Umar Aftab Sep 08, 2011 02:27am
I have a strong feeling the writer does not know much about Pakistani society. "Their fundamental right to choose a spouse is denied in barter marriages." If you look at Pakistan minus Karachi more than 90% of all marriages are decided by parents. I haven't seen anyone I have known in Pakistan complain about their parents taking this responsibility. In fact most of the guys and girls I knew were pressing their mothers to find brides and grooms for them quickly. Exchange or barter marriages referred to in Islamic literature as Shighar marriages are also forbidden in Islam as indicated by the following: Abu Hurairah (One of the prophet's companions) reported that Allah's Messenger has forbidden ash-shighar, which means that one man says to another: Marry me your daughter and I will marry you my daughter; or marry me your sister and I will marry you my sister." (Reported by Muslim). In another authentic Hadith, Abdullah ibn Umar stated that Allah's Messenger forbade ash-shighar, which means that one marries his daughter to another on condition that the other man gives him his daughter in marriage, without mentioning any dower." (Related by Al-Bukhari).
sidhas Sep 08, 2011 04:27am
thank you very much for sharing this research. It shows that rural or traditional folks may be illiterate but not ignorant of harsh realities of live. It is as you said a survival technique to esure best possible outcome. Now the problem occurs when the same is put into a dynamic urban setting and things fall apart.

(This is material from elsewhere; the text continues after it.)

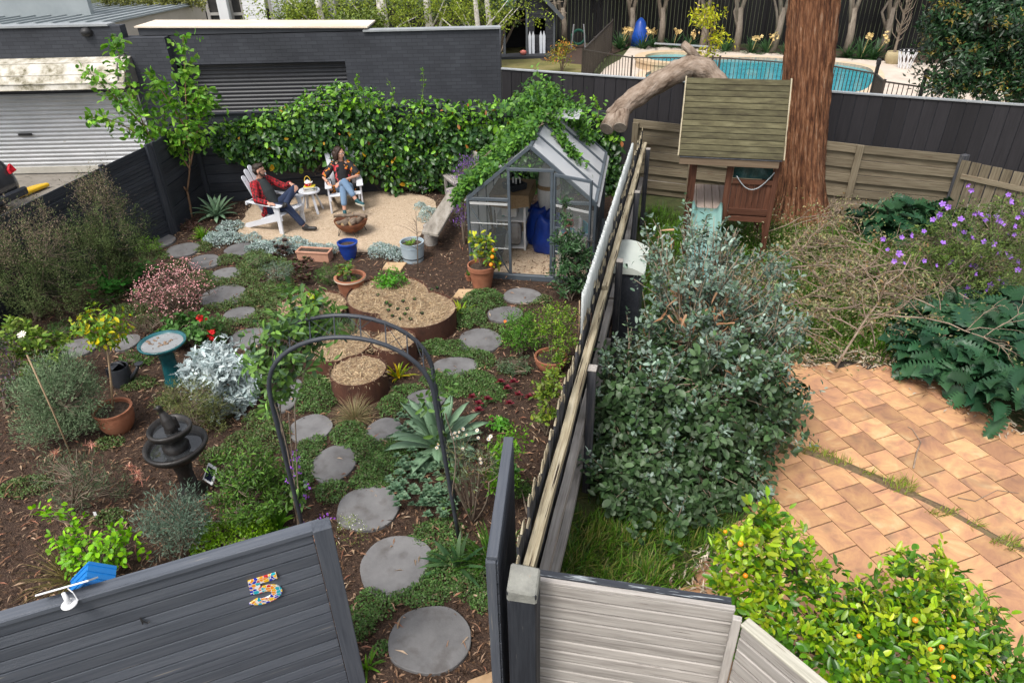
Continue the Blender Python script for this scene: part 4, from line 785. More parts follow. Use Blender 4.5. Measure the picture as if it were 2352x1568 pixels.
# greenhouse
GH_O, GH_A = (-.63, 10.15, 0), R_(-10.8)
def translucent(m, k):
 n, l = m.node_tree.nodes, m.node_tree.links; b = n['Principled BSDF']; tr = n.new('ShaderNodeBsdfTranslucent'); tr.inputs['Color'].default_value = (.8, .82, .82, 1); mx = n.new('ShaderNodeMixShader'); mx.inputs[0].default_value = k
 l.new(b.outputs[0], mx.inputs[1]); l.new(tr.outputs[0], mx.inputs[2]); l.new(mx.outputs[0], n['Material Output'].inputs[0])
def greenhouse():
 t = thing('greenhouse', GH_O, 'small grey-framed greenhouse with white roof panels and its door open', 'greenhouse'); F = frame(GH_O, GH_A); W, Dp, E, A = 1.95, 2.56, 1.32, 2.14; hx = W / 2
 P = lambda x, y, z: V3(x, y, z); mb = MB(F); b = .042
 roofz = lambda x: E + (A - E) * (1 - abs(x - hx) / hx)
 for y in (0, Dp):
  for x in (0, W): mb.beam(P(x, y, 0), P(x, y, E), b, b, up=(0, 1, 0))
  mb.beam(P(0, y, E), P(hx, y, A), b, .05); mb.beam(P(hx, y, A), P(W, y, E), b, .05)
 mb.beam(P(.02, 0, E), P(.64, 0, E), b, .05); mb.beam(P(.0, Dp, E), P(W, Dp, E), b, .05); mb.beam(P(1.3, 0, E), P(W - .02, 0, E), b, .05)
 for x in (.645, 1.295): mb.beam(P(x, 0, 0), P(x, 0, roofz(x) if x < 1 else 1.83), b, b, up=(0, 1, 0))
 mb.beam(P(.62, -.002, 1.8), P(1.33, -.002, 1.8), b, .045)
 for x in (0, W): mb.beam(P(x, .02, E), P(x, Dp - .02, E), .05, .05)
 mb.beam(P(hx, 0, A), P(hx, Dp, A), .05, .04)
 for k in range(1, 4):
  y = Dp * k / 4
  for x in (0, W): mb.beam(P(x, y, 0), P(x, y, E), .03, .03, up=(0, 1, 0)); mb.beam(P(x, y, E + .02), P(hx, y, A + .02), .028, .03)
 mb.beam(P(.03, .012, 1.2), P(.62, .012, .1), .022, .012, up=(0, 1, 0)); mb.build('frame', ALU, t, bevel=.003)
 MB(F).beam(P(-.02, -.01, .045), P(W + .02, -.01, .045), .07, .09).beam(P(-.02, .0, .045), P(-.02, Dp, .045), .07, .09).beam(P(W + .02, .03, .045), P(W + .02, Dp, .045), .07, .09).build('base_rail', ALU, t, bevel=.004)
 PC = pmat('twinwall_white', [(.62, .64, .67), (.78, .79, .81)], scale=2.2, rough=.4, bump=.05, speck=((.3, .31, .3), 5, .7)); translucent(PC, .42); GLS = glassmat('clear_panel', (.2, .22, .22), .9, .06)
 for k in range(4):
  y0, y1 = Dp * k / 4 + .015, Dp * (k + 1) / 4 - .015
  for sx in (0, 1):
   m_ = MB(F); xe = -.06 if sx == 0 else W + .06; ze = E - .06 * (A - E) / hx
   m_.slab([P(xe, y0, ze), P(hx - .01 + .02 * sx, y0, A - .005), P(hx - .01 + .02 * sx, y1, A - .005), P(xe, y1, ze)], ((A - E) * (1 if sx else -1), 0, hx), .008); m_.build('roof_panel', PC, t)
   xw = 0 if sx == 0 else W; m_ = MB(F); m_.slab([P(xw, y0, .1), P(xw, y0, E - .03), P(xw, y1, E - .03), P(xw, y1, .1)], (1, 0, 0), .004); m_.build('wall_panel', PC if sx == 0 else GLS, t)
 m_ = MB(F); m_.slab([P(.03, .004, .1), P(.62, .004, .1), P(.62, .004, roofz(.6) - .03), P(.03, .004, E)], (0, 1, 0), .004); m_.build('wall_panel', GLS, t)
 m_ = MB(F); m_.slab([P(1.32, .004, .1), P(W - .03, .004, .1), P(W - .03, .004, E), P(1.32, .004, roofz(1.3) - .03)], (0, 1, 0), .004); m_.build('wall_panel', GLS, t)
 m_ = MB(F); m_.slab([P(.66, .004, 1.83), P(1.29, .004, 1.83), P(hx, .004, A - .04)], (0, 1, 0), .004); m_.build('gable_panel', GLS, t)
 m_ = MB(F); m_.slab([P(.03, Dp, .1), P(W - .03, Dp, .1), P(W - .03, Dp, E), P(hx, Dp, A - .04), P(.03, Dp, E)], (0, 1, 0), .004); m_.build('rear_panel', GLS, t)
 for z in (.52, .93, 1.25): MB(F).beam(P(.03, -.006, z), P(.62, -.006, z), .012, .014 if z < 1.2 else .04).build('clip_strip', pmat('bright_strip', [(.6, .62, .63), (.75, .76, .76)], scale=3, rough=.25, bump=0, metal=.4), t)
 m_ = MB(F); y0, y1 = Dp * .62, Dp * .86; m_.slab([P(hx + .02, y0, A + .03), P(hx + .55, y0, A + .02), P(hx + .55, y1, A + .02), P(hx + .02, y1, A + .03)], (.02, 0, 1), .012); m_.build('roof_vent', PC, t)
 h = P(1.33, -.035, 0); an = R_(-24); dd = V3(math.cos(an), math.sin(an), 0); m_ = MB(F); q = lambda s, z: h + dd * s + (0, 0, z)
 for s in (.02, .62): m_.beam(q(s, .1), q(s, 1.77), .045, .03, up=dd)
 for z in (.12, .93, 1.75): m_.beam(q(.03, z), q(.61, z), .03, .045)
 o = m_.build('door', ALU, t, bevel=.003); m_ = MB(F)
 for z0, z1 in ((.14, .91), (.95, 1.73)): m_.slab([q(.04, z0), q(.6, z0), q(.6, z1), q(.04, z1)], (-dd[1], dd[0], 0), .004)
 p_ = m_.build('pane', GLS, o); m_ = MB(F)
 for z in (1.28, 1.3, .55): m_.beam(q(.04, z) + (0, -.008, 0), q(.6, z) + (0, -.008, 0), .01, .012)
 m_.build('strip', MATS['bright_strip'], o); MB(F).tube([q(.6, .86) + (.0, -.03, 0), q(.6, .86) + (.05, -.06, 0), q(.6, .86) + (.1, -.06, 0)], .014, 8).build('handle', MATS['dark_iron'], o)
 struct(MB(F).add([P(.02, .03, .011), P(W - .02, .03, .011), P(W - .02, Dp - .02, .011), P(.02, Dp - .02, .011)], [(0, 1, 2, 3)]).build('greenhouse_floor', GRAV))
 WHT = pmat('white_shelf', [(.66, .66, .66), (.76, .76, .75)], scale=3, rough=.5, bump=0); WX = lambda x, y, z=0: (F[:3, :3] @ V3(x, y, z)) + F[:3, 3]
 s_ = thing('shelf_unit', WX(.55, 1.35), 'white shelf unit inside the greenhouse', 'shelf'); m_ = MB(F)
 for x in (.2, .7):
  for y in (1.1, 1.75): m_.beam(P(x, y, .01), P(x, y, 1.0), .035, .035, up=(0, 1, 0))
 m_.build('posts', WHT, s_)
 for z in (.06, .55, 1.0): MB(F).box((.45, 1.42, z), (.54, .7, .025)).build('shelf', WHT, s_)
 bx = MB(F); bx.box((.42, 1.3, .72), (.26, .3, .26)); o = bx.build('box', pmat('white_carton', [(.6, .58, .54), (.72, .7, .67)], scale=2, bump=0, speck=((.05, .25, .2), 5, .6))); tag(o, 'white and green carton on the greenhouse shelf', 'box')
 bx = MB(F).box((.5, 1.25, .3), (.22, .4, .4), .1); tag(bx.build('bag', pmat('grey_sacking', [(.2, .19, .18), (.42, .41, .4)], scale=6, bump=.6), smooth=False, bevel=.05), 'grey sack on the bottom greenhouse shelf', 'bag')
 BUR = pmat('burlap', [(.2, .13, .07), (.33, .23, .13)], scale=30, bump=.5, rough=.95)
 m_ = MB(F); m_.box((.45, 1.4, 1.03), (.66, .85, .02)); m_.slab([P(.13, .975, 1.04), P(.77, .975, 1.04), P(.8, .965, .86), P(.47, .96, .8), P(.11, .965, .84)], (0, -1, 0), .01); m_.slab([P(.785, .98, 1.04), P(.785, 1.8, 1.04), P(.8, 1.8, .86), P(.8, .98, .82)], (1, 0, 0), .01)
 tag(m_.build('burlap_cloth', BUR), 'brown burlap cloth draped over the greenhouse shelf', 'cloth')
 m_ = MB(F); m_.lathe([(.2, 0), (.22, .1), (.2, .1), (.18, .02)], (.5, 1.3, 1.045), 4); tag(m_.build('seed_tray', BLACKW), 'black seed tray on the burlap cloth', 'tray')
 for k in range(4): tag(MB(F).box((.42 + .06 * k, 1.22 + .05 * (k % 2), 1.2), (.03, .004, .1), .3 * k).build('plant_label', WHT), 'small white plant label stuck in the black seed tray', 'label', 'white labels in the seed tray')
 BLU = pmat('blue_tarpaulin', [(.004, .02, .16), (.008, .045, .3)], scale=4, rough=.4, bump=.5, bscale=7, bdist=.05)
 def bag(x, y, r, h, lab):
  m_ = MB(F); n = 22; prof = [(.86, 0), (1., .05), (1.04, .3), (.98, .6), (.9, .86), (.82, 1.0), (.74, .93), (.62, .55)]; v = []; f = []
  for i, (rr, z) in enumerate(prof):
   for k in range(n): a = 2 * math.pi * k / n; q = rr * (1 + .09 * math.sin(3 * a + z * 4 + x * 9) + .06 * math.sin(7 * a - z * 8)); v.append((x + r * q * math.cos(a), y + r * q * math.sin(a) * .9, h * z * (1 + (.12 * math.sin(2 * a + x * 5) + .06 * math.sin(5 * a)) * (z > .5)) + .012))
  f = [(i * n + k, i * n + (k + 1) % n, (i + 1) * n + (k + 1) % n, (i + 1) * n + k) for i in range(len(prof) - 1) for k in range(n)] + [tuple(range(n))[::-1]]
  m_.add(v, f); o = m_.build('blue_bag', BLU, smooth=True); tag(o, lab, 'bag', 'blue tarpaulin bags in the greenhouse')
 bag(.92, 1.5, .25, .66, 'crumpled blue bag beside the white shelf in the greenhouse'); bag(1.1, 1.15, .25, .62, 'crumpled blue bag nearer the greenhouse door post')
 su = thing('bee_suit', WX(1.2, 1.5, .8), 'white hooded suit hanging inside the greenhouse', 'suit'); m_ = MB(F); m_.lathe([(.02, .62), (.16, .64), (.2, .85), (.2, 1.02)], (1.06, 1.5, 0), 18, close=False); m_.lathe([(.19, 1.09), (.17, 1.28), (.1, 1.42), (.02, 1.46)], (1.06, 1.5, 0), 18, close=False); o = m_.build('cloth', pmat('white_cotton', [(.5, .49, .48), (.7, .7, .69)], scale=5, bump=.5, bscale=8, bdist=.03), su, smooth=True)
 MB(F).lathe([(.2, 1.02), (.195, 1.09)], (1.06, 1.5, 0), 18, close=False).build('brown_band', BUR, su, smooth=True)
 for x, y, z, r, lab in ((.3, .4, .02, .15, 'black plant bucket just inside the greenhouse left pane'), (.36, .45, .32, .14, 'black plant pot stacked askew on the bucket in the greenhouse')):
  m_ = MB(F); m_.lathe([(r * .75, 0), (r, .3), (r * 1.06, .3), (r * 1.06, .27), (r * .95, .27), (r * .72, .04)], (x, y, z), 20, close=False); m_.lathe([(r * .75, .0), (.001, .0)], (x, y, z), 20, close=False); tag(m_.build('bucket', BLACKW, auto=40), lab, 'bucket', 'black buckets in the greenhouse')
 m_ = MB(F)
 for k in range(9): a = rng.random(2); m_.tube([(.32, .42, .35), (.3 - .18 * a[0], .5 + .25 * a[1], .8 + .3 * a[0])], .008, 5)
 tag(m_.build('stick_bundle', BARK), 'bundle of brown sticks leaning in the greenhouse corner', 'sticks')
 tb = thing('potting_table', WX(1.62, .75), 'cluttered wooden potting table behind the open greenhouse door', 'table'); MB(F).box((1.63, .9, .62), (.54, 1.2, .03)).build('top', GREYW, tb); m_ = MB(F)
 for x in (1.4, 1.86):
  for y in (.35, 1.45): m_.beam(P(x, y, .01), P(x, y, .6), .04, .04, up=(0, 1, 0))
 m_.build('legs', GREYW, tb)
 for k, (x, y, s, c, lab) in enumerate(((1.5, .5, (.2, .14, .05), (.02, .22, .3), 'teal tray on the potting table'), (1.7, .42, (.02, .16, .3), (.6, .6, .62), 'white packet standing on the potting table'), (1.78, .44, (.02, .16, .22), (.03, .3, .4), 'turquoise packet beside the white one on the potting table'), (1.5, .75, (.1, .1, .12), (.5, .05, .02), 'red tin on the potting table'), (1.45, .36, (.16, .03, .03), (.55, .03, .02), 'red handled tool on the potting table'), (1.56, .34, (.06, .05, .05), (.7, .4, .02), 'yellow lump beside the red tool'))):
  tag(MB(F).box((x, y, .637 + s[2] / 2), s, .3 * k).build('clutter_item', pmat('clutter_%s' % lab.split()[0], [tuple(.8 * q for q in c), c], scale=5, bump=0, rough=.4), bevel=.006), lab, 'item')
greenhouse()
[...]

So do you think that the research is incomplete and only be relevant if the same data existed for urban areas. Then one could confidently show that the research is not only reliable but consistent. thank you.
vijayaraghavan Sep 08, 2011 06:54am
I totally agree with Mr.Natraj, I have never heard about this custom in south india...
sajid ali Sep 08, 2011 09:46am
i totally condemn the system of watta satta marriage system which is common in pakistan's rural areas.in this system some time a little girl has to be marry with an old age person which is totally inhuman behaviour.
Gopal Patel Sep 08, 2011 01:40pm
In India in the state of Haryana where girl child foeticide is very prevalent many Panchayats have decided to resort to watta-satta marriage. If you have no girl in your family the male child cannot get married easily.
Hoping life Sep 08, 2011 09:19pm
Your disagreement with the comments of the writter are welcome and honored, How ever bringing contentitious Islamic references from 6th century arab society into a purely local socio-ethnic, socio-cultural tradition will move your argument into irrelevance and vagueness.
NOOR muhammad baluch Sep 09, 2011 04:17pm
I strongly condemned the barter marriage begin muslim because it is prohibited in our religion and what so ever is going on in our society is wrong wherein parents giving there young daugther to the old age in barter marriage just for their own cause. I also request to the concern government to pass a law and declare the barter marriage an offense until and unless it is made out with the free consent of the couple who are going to tie in marriage.
M Tariq Sep 09, 2011 07:25pm
Wata, Love & Arrange marrage systems have same problems.
M Tariq Sep 09, 2011 07:59pm
Wata, Love & Arrange marriage systems have same problems.ISLAM is the only solution of problems, If we follow "ISLAM" then we will save us from these problems.
s.qamber.ali.shah Sep 10, 2011 01:56pm
Last line STATE == which is the least bothered institution, has never, will never, indulge, as the elected operators , have many other things to do, for themselves?? The only cure, is eduction, which we are deprived of and shall remain deprived of, as education, will give right to speech, which no one likes here, so all the attempts are an excercise in futillity. but, yes bring them out and place them one on the top of the other, hope the zamirdars will one day realize the wrong they are committing for their own selves?? depressiion and oppression btoh are sins
Col (Retd) Ram Gulra Sep 11, 2011 06:21pm
Watta Satta is just one more type of marrige arrangement that has existed in almost all societies from time immorial. This type of barter has both its advantages and disadvantages. I have known instances where such marriages have flourished as well as those where they have miserably failed. As in any other forms of marriage in this type too, success depends upon the couple's ability to cope with domestic differences or conflicts. Watt Satta has nothing to do with economic status, tribal customs or religious sanctions ... it is a practice that exists in all societies. We can keep on quoting from scriptures for and against this practice but as long as there is societal approval and no judicial embargo, this practice should not be condemned on personal whims or individual's likes or dislikes. In fact among rural people this form of exchange marriage ensures a certain amount of security and stability for both couples. I am informed that actor Amir Khan's sister is married to his first wife's brother (a Hindu). While Amir's marriage has broken down, his sister's marriage is still intact. Amir is now married to another Hindu girl called Kiran Rao.
gopal Sep 11, 2011 09:37pm
This is far better than marrying your first cousin as there is a risk the child will have health problems.
Revathy Sep 12, 2011 11:33pm
i totally agree with both Mr.Natraj and Mr.Vijayaragahavan,never heard of watta satta kind of marriage in south indian and also marrying first cousins is forbidden.
pramod Kumar Sep 14, 2011 11:41am
that kind of marriage is not possible in Haryana because of the social structure there. dont misguide people.
Muhammad Farooq Sep 14, 2011 09:00pm
this problem is one of the horrible offshoots of feudalism. Nobody has guts to eradicate it.